6. The compressed image only needs to be decompressed during the first boot after the download is complete; it will not be decompressed in subsequent boots.

An example is provided as shown in the following figure:

1. The device starts and runs the OTA application from OTA1.

2. The compressed image is downloaded into OTA2.

3. On the next boot, the system will select the compressed image, decompress it to OTA1, and then continue booting from OTA1.

Users can enable the OTA compression scheme with the following steps:

1. Refer to Configuring SDK (menuconfig) and enter the CONFIG OTA OPTION configuration. Check Enable Compress APP Image to enable the OTA compression feature.

2. When compiling the project, the APP image is compressed, and a compressed image {SDK}amebaxxx_gcc_projectproject_xxasdkimagexxx_app_compress.bin is generated, along with a compressed ota_all.bin` for OTA use by the user.

3. Flash bootloader image {SDK}\amebaxxx_gcc_project\xxx_bool_all.bin to the BOOT OTA1, and the compressed firmware {SDK}amebaxxx_gcc_projectproject_xxasdkimagexxx_app_compress.bin to the APP OTA2. Verify the decompression process of the compressed image.

Note

• When enabling the OTA compression scheme for the first time, it is necessary to update the BOOT. You need to reflash the BOOT image.

• If the OTA compression scheme is enabled, the size of the APP OTA2 area will be set smaller and will no longer be suitable for storing uncompressed application firmware. Therefore, we recommend using Advanced Usage during mass production.

OTA Image

OTA Image Format

The ota_all.bin format is illustrated below. The OTA image header is divided into a main header and multiple sub-headers. The main header includes the version number and the number of sub-headers. Each sub-header contains specific information about an individual upgrade image. When an additional upgrade image is included, a corresponding sub-header is appended.

OTA Image Header

Items	Address offset	Size	Description
Version	0x00	4 bytes	Version of OTA Image Header, default is 0xFFFFFFFF.
Header Number	0x04	4 bytes	Number of OTA image sub-headers, value is 1 or 2.
Signature	0x08	4 bytes	Signature of OTA image sub-header, value is OTA.
Header Length	0x0C	4 bytes	Length of OTA image sub-header, value is 0x18.
Checksum	0x10	4 bytes	Checksum of the corresponding upgrade image.
Image Length	0x14	4 bytes	Size of the corresponding upgrade image.
Offset	0x18	4 bytes	Offset of the corresponding upgrade image in current OTA image.
Image ID	0x1C	4 bytes	Image ID of the corresponding upgrade image: OTA_IMGID_BOOT: 0x0 OTA_IMGID_APP: 0x1

Modifying Configurations

1. Refer to Image Pattern and Version Number to adjust the version number or switch the scheme.

2. Adjust the anti-rollback version number and enable anti-rollback if necessary. please refer to the enabling steps in Anti-Rollback.

3. If upgrading the bootloader is needed, please refer to the enabling steps in BOOT OTA.

4. If OTA compression is needed, please refer to the enabling steps in OTA Compression Scheme.

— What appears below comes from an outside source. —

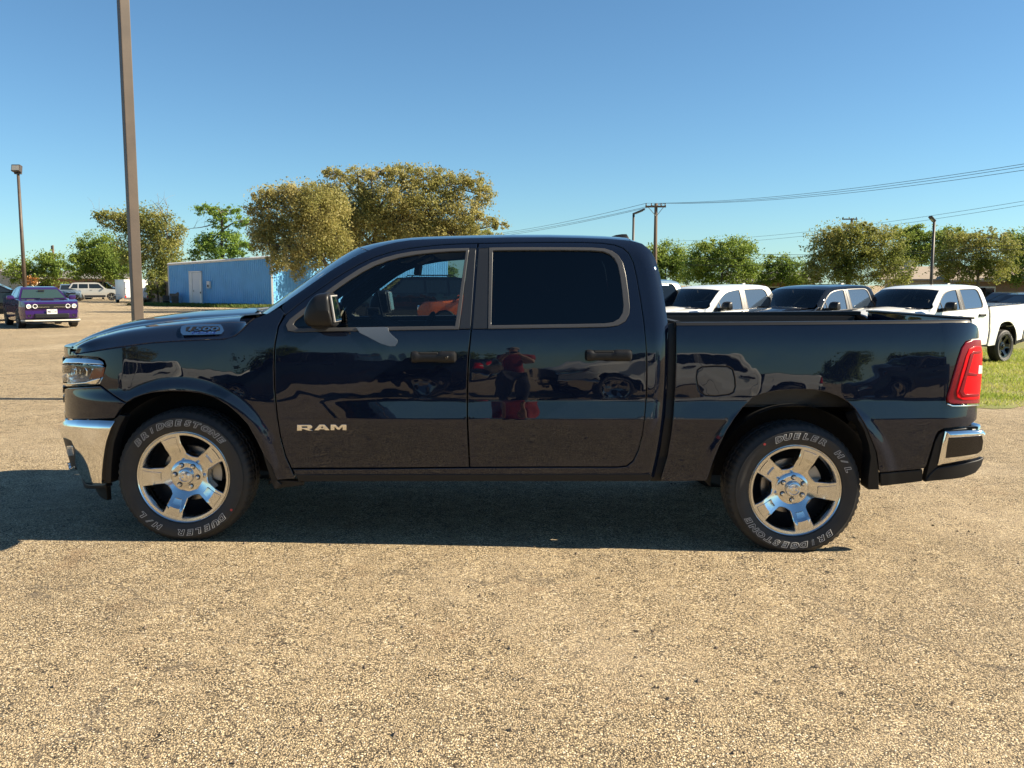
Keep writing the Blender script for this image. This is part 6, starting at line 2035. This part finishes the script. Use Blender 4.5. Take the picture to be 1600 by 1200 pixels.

Generating OTA Image Automatically

During project compilation, the OTA firmware will be generated automatically.

1. The OTA image will include the following contents:

   • OTA image header

   • BOOT image (refer to BOOT OTA)

   • APP image or compressed APP image

   • VFS2 image (refer to VFS within APP Firmware)

2. Build the project. The OTA image ( ota_all.bin ) will be generated in the {SDK}\amebaxxx_gcc_project directory.

Updating via Wireless Network

This section introduces the design principles and usage of OTA via wireless network server. It has well-transportability to porting to users’ OTA applications which is upgraded from users’ server.

The OTA from network server shows how the device upgrades the image from a network download server. The network download server sends the image to the device based on the network socket, as the following figure illustrates.

Note

Make sure both the device and the PC are connecting to the same local network.

OTA Example

Follow these steps to run the OTA example to upgrade from HTTP server.

Upgrade Method of Corrupt Image PatternUpgrade Method of Update Version Number

1. Modify as described in Corrupt Image Pattern.

2. Edit example_ota.c.

   1. Edit the host according to the server IP address.

      #define PORT   8082
      static const char *host = "192.168.31.193";   //"m-apps.oss-cn-shenzhen.aliyuncs.com"
      static const char *resource = "ota_all.bin"; //"051103061600.bin"
      

   2. Edit the OTA type to OTA_HTTP.

      ret = ota_update_init(ctx, (char *)host, PORT, (char *)resource, OTA_HTTP);
      

3. Rebuild the project with the command ./build.py -a ota and download the images to the device.

4. Rebuild the project with the command ./build.py and copy ota_all.bin into DownloadServer(HTTP).

5. Edit http_server.py.

   server_ip = '192.168.31.193'
   server_port = 8082
   

6. Execute the script by command python http_server.py to start the download server program.

7. Reset the device and connect to the HTTP server.

8. After image download is complete, the device will reset automatically and boot from the new image.